Tocaron a mi puerta un día. Yo no andaba de tan buen humor que se diga. Eran las siete de la mañana y el cerebro se despabilaba apenas. Iniciaba el día y en esa circunstancia uno no tiene la paciencia suficiente como para andar atendiendo a cuanta alma se aproxime.
El timbre sonó tres veces. Por un agujerito de la puerta –precaución antes que nada-, observé que era un adulto acompañado de un chamaco los que impacientes esperaban a que la entrada se franqueara.
Decidí asomar de pronto. Cofiésome: Ganas de mandarlos al demonio no me faltaban. Me contuve sin embargo cuando vi el rostro angustiado de ese tipo. Bajé tantito la vista y la cara de su hijo terminó por desarmarme.
No esperó mucho. A bocajarro me envió el misil más poderoso que tenía. Sabía que sí conseguía tocar un punto neurálgico de mi sentimiento tendría ganada la batalla. “No tengo un peso en el bolsillo –dijo-, ni yo ni mi hijo hemos comido desde anoche, ¿podría darme algún trabajo? El que sea. A cambio usted también podrá darme lo que sea. Treinta, cincuenta pesos, lo que usted disponga”.

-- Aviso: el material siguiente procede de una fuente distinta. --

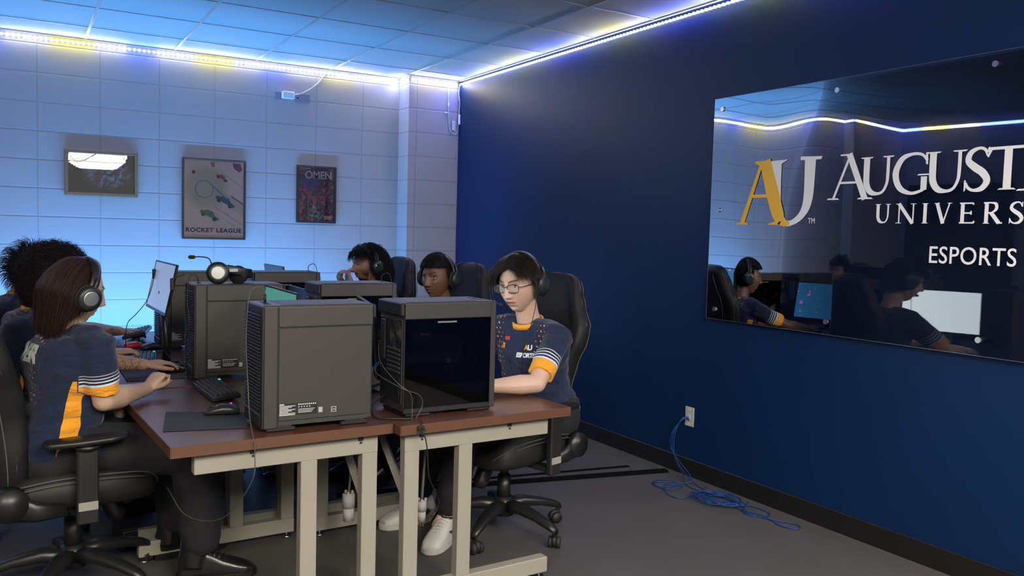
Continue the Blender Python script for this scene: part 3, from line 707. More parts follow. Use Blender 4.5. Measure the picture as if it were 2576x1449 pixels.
def shoe_at(parent, A, yaw_d, kind):
    M = Matrix.Translation((A[0], A[1], 0)) @ Matrix.Rotation(rad(yaw_d), 4, 'Z')
    bm = new_bm(); pr = ((-.085, .028, .050, .045), (-.075, .036, .055, .062), (-.03, .038, .060, .070), (.03, .040, .055, .062), (.08, .046, .045, .046), (.13, .048, .038, .034), (.17, .044, .032, .026), (.195, .030, .028, .016))
    rings = [ring_pts(V((x, 0, c)), V((0, w, 0)), V((0, 0, h)), 18, 2.6) for x, w, c, h in pr]; loft(bm, rings)
    if kind == 'boot': tube(bm, [(-.03, 0, .06), (-.025, 0, .14), (-.02, 0, .20)], [.055, .052, .056], 16)
    xform(bm, M); me = remesh('shoe', bm, .005, 3); up_ = mkobj('shoe', me, M_BOOT if kind == 'boot' else M_WSH, parent, True)
    bm = new_bm(); out = [(-.092, .03), (-.07, .043), (0, .044), (.08, .052), (.15, .052), (.19, .038), (.208, .012), (.208, -.012), (.19, -.038), (.15, -.052), (.08, -.052), (0, -.044), (-.07, -.043), (-.092, -.03)]
    polymesh(bm, out, .001, .028); bmesh.ops.bevel(bm, geom=bm.edges[:], offset=.004, segments=2, affect='EDGES'); xform(bm, M); mkobj('sole', bm, M_BOOT if kind == 'boot' else M_SOLE, up_)
    bm = new_bm()
    for i in range(6):
        x = .03 + i * .018; z = .118 - i * .0088 - (.0 if i else 0); tube(bm, [(x, -.030, z - .014), (x + .003, 0, z + .003), (x, .030, z - .014)], .0032, 6)
    xform(bm, M); mkobj('laces', bm, mat('lace', (.40, .38, .32), .8) if kind != 'boot' else M_BOOT, up_, True)
    if kind != 'boot':
        for s in (-1, 1):
            bm = new_bm(); bo = [(-.045, .050), (-.02, .036), (.01, .036), (.05, .050), (.075, .062), (.03, .058), (.0, .050), (-.018, .052), (-.03, .066)]
            polymesh(bm, [(a, b + .004) for a, b in bo], 0, .004); xform(bm, Matrix(((1, 0, 0, 0), (0, 0, s, s * .0425), (0, 1, 0, 0), (0, 0, 0, 1)))); xform(bm, M); mkobj('curved_mark', bm, M_SWO, up_)
        bm = new_bm(); box(bm, .005, .035, -.02, .02, .112, .135, .003); xform(bm, M); mkobj('tongue_tab', bm, M_RED, up_)
def make_person(c):
    """c: dict of world-space joints"""
    root = thing('person', c['label'], 'person', (c['pel'][0], c['pel'][1], 0), 0, None)
    inv = Matrix.Translation((-c['pel'][0], -c['pel'][1], 0))
    def P(v): return inv @ V(v)
    th = rad(c['face']); f = V((math.cos(th), math.sin(th), 0)); l = V((-f.y, f.x, 0)); z = V((0, 0, 1))
    pel, N = P(c['pel']), P(c['N']); HM = inv @ head_matrix(*c['head']); H = HM.translation; hk = c['head'][4]
    spine = (N - pel).normalized(); fs = (f - spine * f.dot(spine)).normalized()
    SL, SR = (P(c['SL']), P(c['SR'])) if 'SL' in c else (N + l * .17 - z * .035 + f * .01, N - l * .17 - z * .035 + f * .01)
    EL, ER, WL, WR = P(c['EL']), P(c['ER']), P(c['WL']), P(c['WR'])
    HL, HR = pel + l * .09, pel - l * .09
    KL = P(c.get('KL', c_kn(c, l, f, 1))); KR = P(c.get('KR', c_kn(c, l, f, -1)))
    AL = P(c.get('AL', tuple(V(c_kn(c, l, f, 1)) + f * .06 - z * .43))); AR = P(c.get('AR', tuple(V(c_kn(c, l, f, -1)) + f * .06 - z * .43)))
    vox = c.get('vox', .005); bulk = c.get('bulk', 1.0)
    def lerp(a, b, t): return a + (b - a) * t
    def torso(bm, e, top=True, low=-.09):
        rings = []
        for t, w, d, o in ((low, .150, .110, .0), (.0, .172, .125, 0), (.25, .150, .112, .015), (.50, .152, .112, .012), (.72, .172, .118, .0), (.86, .176, .100, -.008), (.95, .140, .080, -.01), (1.0, .085, .062, -.005), (1.03, .058, .052, 0)):
            cc = pel + (N - pel) * t + fs * o; k = bulk if t < .9 else 1
            rings.append(ring_pts(cc, l * (w * k + e), fs * (d * k + e), 26, 2.3))
        loft(bm, rings)
    # --- body
    bm = new_bm(); torso(bm, -.012); head_bm(bm, HM, nu=110 if vox < .0045 else 64, nv=84 if vox < .0045 else 48)
    hb = HM @ V((-.018, 0, -.055)); tube(bm, [N - spine * .05, lerp(N, hb, .45), hb], [.058, .049 * hk, .052 * hk], 18, rnd=True)
    for s in (-1, 1): ellip(bm, HM @ V((-.008, s * .078, -.008)), .017 * hk, .008 * hk, .03 * hk, HM.to_3x3().normalized())
    for S, E, W in ((SL, EL, WL), (SR, ER, WR)):
        tube(bm, [lerp(N, S, .3) - z * .01, S, lerp(S, E, .5), E], [.040, .046, .044 * bulk, .039], 16, rnd=True)
        m1 = lerp(E, W, .3); tube(bm, [E, m1, lerp(E, W, .75), W], [.040, .0435 * bulk, .031, .0265], 16, rnd=True)
    for Hh, K, A in ((HL, KL, AL), (HR, KR, AR)):
        tube(bm, [Hh, lerp(Hh, K, .5), K], [.088, .075, .058], 14, rnd=True); tube(bm, [K, lerp(K, A, .35), A], [.055, .055, .037], 14, rnd=True)
        tube(bm, [A, A + V((0, 0, -.04)) + (K - Hh).normalized() * .04], [.035, .03], 10, rnd=True)
    for W, hd, sg in ((WL, c['hl'], 1), (WR, c['hr'], -1)):
        hand(bm, W, V(hd[0]), V(hd[1]), sg, hd[2], hd[3] if len(hd) > 3 else 8, c.get('hk', 1.0))
    me = remesh('body', bm, vox, 2, .5)
    iHM = HM.inverted(); nv = len(me.vertices); lip, brow, ink = [0.0] * nv, [0.0] * nv, [0.0] * nv
    tat = c.get('tattoo'); beard = c.get('beard', 0)
    for i, v in enumerate(me.vertices):
        q = iHM @ v.co
        if q.x > .02 and abs(q.y) < .08 and -.13 < q.z < .07:
            ay = abs(q.y); lip[i] = .8 * (1 - sst(.8, 1.15, math.hypot(q.y / .023, (q.z + .0605) / .0115))) if q.x > .06 else 0
            if ay > .008: bz = .030 + .006 * math.sin(min(1, (ay - .008) / .05) * PI * .75); brow[i] = (1 - sst(.0022, .0055, abs(q.z - bz))) * (1 - sst(.044, .05, ay)) * sst(.008, .013, ay) * .9
            if beard:
                b = max(gs(q.y, q.z, 0, -.100, .05, .024), gs(q.y, q.z, 0, -.046, .024, .006), gs(abs(q.y), q.z, .058, -.06, .018, .04) * .5)
                b *= 1 if q.x > .0 else 0; brow[i] = max(brow[i], min(1, b * 1.9) * beard * (1 - lip[i] * .8))
        if tat:
            W, E = (WR, ER) if tat == 'R' else (WL, EL); ax = W - E; t = (v.co - E).dot(ax) / ax.length_squared
            if .05 < t < .93 and (v.co - E - ax * t).length < .06:
                a = noise.noise(v.co * 38); b = noise.noise(v.co * 60 + V((5, 1, 2))); ink[i] = .75 * max(1 - sst(.02, .12, abs(a)), 1 - sst(.02, .09, abs(b)))
    put_attr(me, 'lip', lip); put_attr(me, 'brow', brow); put_attr(me, 'ink', ink)
    mkobj('body', me, c['skin'], root, True)
    # --- eyes
    for s in (-1, 1):
        bm = new_bm(); R = HM.to_3x3().normalized(); ellip(bm, HM @ V((.0720, s * .031, .0090)), .0098 * hk, .0130 * hk, .0058 * hk, R, 20, 12); e = mkobj('eye', bm, M_EYE, root, True)
        bm = new_bm(); gz = c.get('gaze', 0); ellip(bm, HM @ V((.0778, s * .031 + gz * .004, .0088)), .0046 * hk, .0050 * hk, .0052 * hk, R); mkobj('iris', bm, M_IRIS, e, True)
        bm = new_bm(); pts = [HM @ V((.0800 - abs(u) ** 2 * .008, s * .031 + u * .0145, .0150 - u * u * .006)) for u in (-1, -.6, -.2, .2, .6, 1)]
        tube(bm, pts, .0013 * hk, 6); mkobj('eyelash', bm, M_IRIS, e, True)
    # --- jersey
    bm = new_bm(); torso(bm, .016, low=-.16); tube(bm, [N - spine * .02, N + spine * .008 + f * .004], [.082, .066], 20)
    sl = c.get('sleeve', .74)
    for S, E in ((SL, EL), (SR, ER)):
        tube(bm, [lerp(N, S, .25) - z * .012, lerp(N, S, .8), S, lerp(S, E, .35), lerp(S, E, sl)], [.058, .062, .065, .060 * bulk, .056 * bulk], 18)
    jv = max(vox, .005) if vox < .006 else .008; me = remesh('jersey', bm, jv, 5, .5)
    me.calc_loop_triangles(); co = [v.co.copy() for v in me.vertices]; nm = [v.normal.copy() for v in me.vertices]; slv, slo, tpv, colr = [], [], [], []
    sd = c.get('seed', 0)
    for p, n_ in zip(co, nm):
        q = p - pel; t = q.dot(spine); lx, ly = q.dot(fs), q.dot(l); tl = (N - pel).length
        best = 0; o = 0
        for S, E in ((SL, EL), (SR, ER)):
            ax = E - S; tt = (p - S).dot(ax) / ax.length_squared; dd = (p - S - ax * max(0, min(1, tt))).length
            if tt > .02 and dd < .080 and ((ly / (.212 * bulk)) ** 2 + ((lx - .010) / (.165 * bulk)) ** 2 > 1 or t > tl * .80): best = max(best, tt / sl * .93)
        # folds
        wv = noise.noise(V((lx * 5, ly * 5, t * 22 + ly * 8)) + V((sd, 0, 0))); w2 = noise.noise(V((p.x * 13, p.y * 13, p.z * 26)) + V((0, sd, 0)))
        amp = .0045 if best == 0 else .0035
        p += n_ * (wv * amp * 2.2 + w2 * amp * 1.5)
        slv.append(best); slo.append(1.0); tpv += [lx, ly, t - tl * .82]
        colr.append(0.0)
    me.vertices.foreach_set('co', [x for p in co for x in p]); me.update()
    put_attr(me, 'sl', slv); put_attr(me, 'slo', slo); put_attr(me, 'pan', [c.get('panel', 1.0)] * len(slo)); put_attr(me, 'collar', colr); a = me.attributes.new('tp', 'FLOAT_VECTOR', 'POINT'); a.data.foreach_set('vector', tpv)
    jer = mkobj('jersey', me, M_JER, root, True)
    bm = new_bm(); rings = []
    for i in range(33):
        a_ = 2 * PI * i / 32; dx_, dy_ = math.cos(a_), math.sin(a_); o_ = fs * dx_ + l * dy_; cc = N + spine * (.011 - .002 * dx_) + fs * (.008 + dx_ * .071) + l * (dy_ * .071)
        rings.append([cc + o_ * .006 - spine * .012, cc + o_ * .001 + spine * .012, cc - o_ * .006 + spine * .011, cc - o_ * .006 - spine * .012])
    loft(bm, rings, close=False); mkobj('collar', bm, mat('orange collar', (.80, .33, .025), .8), jer, True)
    bvh = BVHTree.FromPolygons([v.co.copy() for v in me.vertices], [tuple(p.vertices) for p in me.polygons])
    # --- trousers
    bm = new_bm(); k = c.get('loose', 1.0)
    rings = [ring_pts(pel + z * h, l * w, f * d, 22, 2.3) for h, w, d in ((-.10, .17, .13), (-.03, .19, .145), (.07, .182, .135))]; loft(bm, rings)
    for Hh, K, A in ((HL, KL, AL), (HR, KR, AR)):
        tube(bm, [Hh, lerp(Hh, K, .5), K], [.108, .098, .078 * k], 16, rnd=True); tube(bm, [K, lerp(K, A, .5), lerp(K, A, .86)], [.078 * k, .072 * k, .060 * k], 16, rnd=True)
    me = remesh('trousers', bm, .008, 4)
    cs = []
    for v in me.vertices:
        q = v.co; cs += list(q + v.normal * .005 * noise.noise(V((q.x * 14, q.y * 14, q.z * 22))))
    me.vertices.foreach_set('co', cs); me.update()
    mkobj('trousers', me, M_TROU, root, True)
    if c.get('feet', True):
        for A, dd in ((AL, c.get('toeL', c['face'])), (AR, c.get('toeR', c['face']))): shoe_at(root, A, dd, c.get('shoes', 'boot'))
        if c.get('shoes') == 'white':
            for A in (AL, AR): bm = new_bm(); tube(bm, [A + V((0, 0, -.01)), A + V((0, 0, .045))], [.040, .038], 14); mkobj('sock', bm, M_SOCK, root, True)
    return dict(root=root, HM=HM, hk=hk, bvh=bvh, pel=pel, N=N, f=f, l=l, fs=fs, spine=spine, inv=inv, jer=jer, SL=SL, SR=SR, EL=EL, ER=ER)
def c_kn(c, l, f, s): return tuple(V(c['pel']) + f * .44 + l * (.12 * s) + V((0, 0, -.03)))
def decal(P, bm, origin, dirx, diry, m, name, lift=.0015):
    """drape a flat drawing (local x,y) on the jersey"""
    bmesh.ops.triangulate(bm, faces=bm.faces[:])
    for _ in range(2):
        es = [e for e in bm.edges if e.calc_length() > .012]
        if es: bmesh.ops.subdivide_edges(bm, edges=es, cuts=1)
    nrm = dirx.cross(diry).normalized()
    for v in bm.verts:
        p = origin + dirx * v.co.x + diry * v.co.y; hit = P['bvh'].ray_cast(p + nrm * .15, -nrm, .4)
        v.co = (hit[0] if hit[0] is not None else p) + nrm * (lift + v.co.z)
    return mkobj(name, bm, m, P['jer'])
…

Me contuve. Hice a un lado mi enfado. Los miré detenidamente. No era necesario ser un observador experimentado para notar que la vida había sido extremadamente cicatera con ellos. Era claro que sus cabellos no habían conocido peine en varios días y, si me apuran, podría jurar que, igual, llevaban varios días sin bañarse.
Me conmovió más el chamaco, por supuesto. Y por eso no lo pensé tanto para decirle que pusiera manos a la obra y desyerbara el frente de mi casa. El tipo no lo dudó un instante. Sacó un machete muy deteriorado y dio inicio a la chapeada.
El chaval, de no más de ocho años, jugaba entretanto con unas piedras a las que había implementado a manera de canicas.
Yo los observaba con detenimiento. Tejí mil historias en mi mente y al final ninguna pudo amoldarse a lo que mis ojos estaban presenciando. Imaginé a ese padre y a su hijo saliendo a la calle todos los días en busca de unas cuantas monedas para mitigar su hambre. Imaginé al chamaco, ya con dos o tres años de más, buscando otras formas no tan convencionales para tener suficiente dinero en los bolsillos.
Ahí, en esos precisos instantes, decidí tomar en una especie de adopción a ese cristiano y a su hijo. Me propuse darle qué hacer cada vez que me buscara.
Y no tardaron en regresar de nueva cuenta. ¡Riiiing!, sonaba mi timbre con insistencia en las mañanas y sabía que era ese personaje desvalido que me tocaba de nueva cuenta el sentimiento.
A veces exageraban. Iban hasta tres veces a la semana y eso ya no me gustaba. Llegué a pensar que me estaban agarrando de “pavito” (cicatero que es uno a veces).
Un día no les abrí la puerta. El tocó tres veces el timbre y luego se dio la vuelta. A lo lejos vi su silueta y la de su hijo perderse en una de tantas calles del fraccionamiento en el que vivo.
Al día siguiente, por la mañana –el martes pasado-, como ya era costumbre, mi timbre sonó tres veces. Asomé exasperado. “Ahorita sí lo mando a la fregada”, me dije encolerizado. De pronto veo que sólo era el chamaco. Su padre no lo acompañaba. Con rostro triste, el chico me dijo: “Vine a ver si me puede dar 50 pesos. Ayer agarraron a mi papá unos policías y se lo llevaron. Lo están confundiendo con su hermano. Mi tío es un ladrón. Cuando se aclare y mi papá salga de la cárcel, vendrá y le devolverá su dinero”, me dijo con esa inocencia con la que sólo puede actuar un chico con tan escasos años.
Y yo, que ando haciendo esfuerzos desesperados por ganarme el cielo –a contra reloj voy desesperadamente-, deposité el dinero entre sus manos.
A ciencia cierta no sé la historia. Ignoro cuál sea la trama de ese caso en particular. No sé si a este corazón de pollo le han visto la cara nuevamente. No sé, sí, de veras, Daniel Ángel Ramírez y su hijo Darwin sean dos más de tantos personajes a los que la vida trata a base de pura bofetada.
Yo he hecho mi parte. ¿Tuvo buen destino mi dinero? No lo sé. Espero que sí.
Con suerte, chance y hasta eran un par de ángeles que inspeccionaban qué tal andaba en cuestión de sentimientos. Espero -¡ejem!- haber salido airoso de la prueba.